- Task objective -
The listing below begins with the first line you should copy; stop after the line containing "return O + d", and drop every picture.

- Given information -
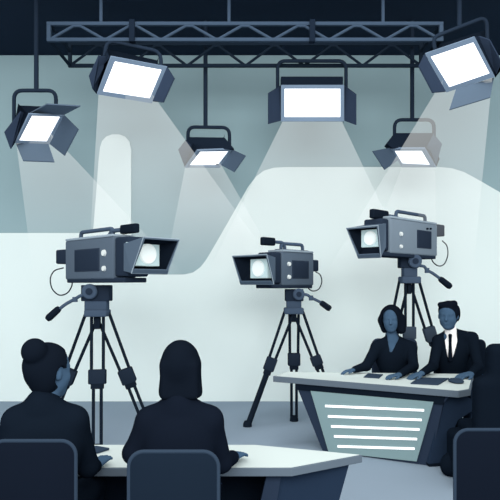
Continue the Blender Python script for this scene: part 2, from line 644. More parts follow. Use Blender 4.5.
# ------------------------------------------------------------------ television cameras
def tv_camera(label, ox, Y, m, th, P, cols):
    """m=+1 lens to the image right and towards the viewer, -1 to the left; P holds measured pixel spots"""
    c, s = math.cos(th), math.sin(th)
    O = V(((ox - 250) / F * Y, Y, 0))
    d, a = V((m * c, -s, 0)), V((m * s, c, 0))

    def W(x, y, z):
        return O + d * x + a * y + V((0, 0, z))

    def loc(px, py, y):
        k = (px - 250) / F
        base = O + a * y
        x = (k * base.y - base.x) / (d.x - k * d.y)
        w = base + d * x
        return x, EYE + (HOR - py) / F * w.y

    def pr(w):
        return 250 + F * w.x / w.y
    w = P['w']
    xr, zt = loc(P['rear'], P['top'], -w)
    xf, zb = loc(P['front'], P['bot'], -w)
    t = thing('television_camera', (O.x, O.y, zb), label, 'television camera', 'television cameras on tripods')
    ax = (d, a, (0, 0, 1))

    def bx(x0, x1, y0, y1, z0, z1, bev=.01):
        return MB().box(W((x0 + x1) / 2, (y0 + y1) / 2, (z0 + z1) / 2), (abs(x1 - x0) / 2, abs(y1 - y0) / 2, abs(z1 - z0) / 2), ax, bev, 3)
    bx(xr, xf, -w, w, zb, zt, .018).build('body', cols['body'], t)
    bx(xr + .012, xf - .004, -w - .004, w * .8, zt - .004, zt + .018, .006).build('top_highlight', C_EDGE_HILITE, t)  # painted highlight along the top edge of the body
    bx(xr + .01, xf + .16, -w * .9, w, zb - .03, zb + .012, .01).build('bottom_plate', C_CDARK, t)
    # screen on the side
    x0, z1 = loc(P['scr'][0], P['scr'][1], -w)
    x1, z0 = loc(P['scr'][2], P['scr'][3], -w)
    sc = bx(x0, x1, -w - .008, -w + .01, z0, z1, .005).build('side_screen', C_SCREEN, t)
    bx(x0 + .012 * (1 if x1 > x0 else -1), x1 - .012 * (1 if x1 > x0 else -1), -w - .011, -w, z0 + .012, z1 - .012, .003).build('display', cols['scr'], sc)
    for px, py, r in P['knobs']:
        x, z = loc(px, py, -w)
        MB().cyl(W(x, -w + .002, z), W(x, -w - .018, z), r, r * .85, 20).build('knob', C_KNOB if r > .012 else C_CBLK, t)
    # battery at the back
    xb, zq1 = loc(P['bat'][0], P['bat'][1], -.09)
    _, zq0 = loc(P['bat'][0], P['bat'][2], -.09)
    bx(xb, xr + .02, -.09, .03, zq0, zq1, .015).build('battery', C_CDARK, t)
    # front block between body and hood
    fl = P['fl']
    lpx, lpy = P['lens']
    xl, zl = loc(lpx, lpy, 0)
    bx(xf - .01, xf + fl, -w * .82, w * .95, zb + .02, zt - .012, .02).build('front_block', C_CDARK, t)
    MB().lathe([(W(xf + fl - .02, 0, (zb + zt) / 2), .1), (W(max(xf + fl - .01, min(xf + fl + .1, xl - .09)), 0, (zb + zt) / 2), .095)], 24).build('lens_barrel', C_CBLK, t)
    # hood
    ntx, nty = P['hood_nt']
    nbx, nby = P['hood_nb']
    best = None
    for i in range(12, 40):
        wf = i / 100
        x, z = loc(ntx, nty, -wf)
        e = abs(pr(W(x, wf, z)) - P['hood_ft'])
        if best is None or e < best[0]:
            best = (e, wf)
    wf = best[1]
    xt, zht = loc(ntx, nty, -wf)
    xbm, zhb = loc(nbx, nby, -wf)
    bb = None
    for i in range(8, 40):
        w2 = i / 100
        x, z = loc(nbx, nby, -w2)
        e = abs(pr(W(x, w2, z)) - P['hood_fb'])
        if bb is None or e < bb[0]:
            bb = (e, w2)
    wfb = bb[1]
    xbm, zhb = loc(nbx, nby, -wfb)
    wr = P.get('wr', .13)
    x_r = min(xf + fl - .02, xl - .07)
    zr1, zr0 = (zb + zt) / 2 + .11, (zb + zt) / 2 - .12

    def ring(x_a, x_b, y, z_a, z_b, y2=None):
        y2 = y if y2 is None else y2
        return [W(x_b, -y2, z_b), W(x_b, y2, z_b), W(x_a, y, z_a), W(x_a, -y, z_a)]
    R0 = ring(x_r, x_r, wr, zr1, zr0)
    R1 = ring(xt, xbm, wf, zht, zhb, wfb)
    I1 = ring(xt, xbm, wf - .014, zht - .014, zhb + .014, wfb - .014)
    I0 = ring(x_r + .02, x_r + .02, wr - .012, zr1 - .014, zr0 + .014)
    q = [[i, (i + 1) % 4] for i in range(4)]
    b = MB().add(R0 + R1 + I1 + I0, [[i, j, 4 + j, 4 + i] for i, j in q] + [[4 + i, 4 + j, 8 + j, 8 + i] for i, j in q] + [[8 + i, 8 + j, 12 + j, 12 + i] for i, j in q] + [[12, 13, 14, 15], [0, 1, 2, 3]])
    hood = b.build('lens_hood', cols['hood'], t, 0)
    J1 = ring(xt - .004, xbm - .004, wf - .018, zht - .018, zhb + .018, wfb - .018)
    J0 = ring(x_r + .03, x_r + .03, wr - .02, zr1 - .02, zr0 + .02)
    MB().add(J1 + J0, [[i, j, 4 + j, 4 + i] for i, j in q] + [[4, 5, 6, 7]]).build('hood_lining', C_CBLK, hood, 0)
    # highlight painted along the hood's front edge and a fold-out lower flap
    MB().tube(R1, .006, 6, closed=True).build('hood_highlight', C_EDGE_HILITE, hood)
    xa_, za_ = xbm, zhb
    MB().prism([W(xa_, -wfb, za_), W(xa_, wfb, za_), W(xa_ + .03, wfb * .96, za_ + .035), W(xa_ + .03, -wfb * .96, za_ + .035)], (0, 0, -.008)).build('lower_flap', cols['hood'], hood, 0)
    # lens plate and glass, self-glowing in place of studio light
    hy, hz = P['lens_h']
    lp = bx(x_r + .02, xl, -hy, hy, zl - hz, zl + hz, .006).build('lens_mount', C_LENSP, t)
    MB().lathe([(W(xl - .01, 0, zl), P['lens_r']), (W(xl + .012, 0, zl), P['lens_r']), (W(xl + .02, 0, zl), P['lens_r'] * .9)], 32).build('lens', C_LENS_GLOW, lp)
    # top handle
    (hx0, hy0), (hx1, hy1) = P['hand']
    xa, za = loc(hx0, hy0, 0)
    xb2, zb2 = loc(hx1, hy1, 0)
    MB().tube(fillet([W(xa, 0, zt - .005), W(xa, 0, za), W(xb2, 0, za), W(xb2, 0, zt - .005)], .04), .019, 10).build('top_handle', C_HEAD, t)
    bx(min(xa, xb2) - .05, max(xa, xb2) + .05, -.05, .05, zt + .01, zt + .03, .006).build('handle_base', C_CDARK, t)
    # microphone on a bent arm
    (mx0, my0), (mx1, my1) = P['mic']
    xm0, zm0 = loc(mx0, my0, 0)
    xm1, zm1 = loc(mx1, my1, 0)
    zc = (zm0 + zm1) / 2
    r = abs(zm0 - zm1) / 2
    ma = MB().tube(fillet([W(xm0 + .01, 0, zc), W(xb2 - .02, 0, zc), W(xb2 - .06, 0, zc - .04), W(xb2 - .06, 0, zt + .01)], .04), .019, 10).build('microphone_arm', C_HEAD, t)
    bx(xm0 + r * .4, xm1 - r * .4, -r * .7, r * .7, zc - r, zc + r, .016).build('microphone', C_CBLK, ma)
    # cable loop at the back
    cb = [loc(x, y, -.02) for x, y in P['cable']]
    MB().tube(smooth_path([W(x, -.06, z) for x, z in cb]), .0065, 8).build('cable', C_TRI, t)
    return t, zb, O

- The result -
Continue the Blender Python script for this scene: part 2, from line 644. More parts follow. Use Blender 4.5.
# ------------------------------------------------------------------ television cameras
def tv_camera(label, ox, Y, m, th, P, cols):
    """m=+1 lens to the image right and towards the viewer, -1 to the left; P holds measured pixel spots"""
    c, s = math.cos(th), math.sin(th)
    O = V(((ox - 250) / F * Y, Y, 0))
    d, a = V((m * c, -s, 0)), V((m * s, c, 0))

    def W(x, y, z):
        return O + d * x + a * y + V((0, 0, z))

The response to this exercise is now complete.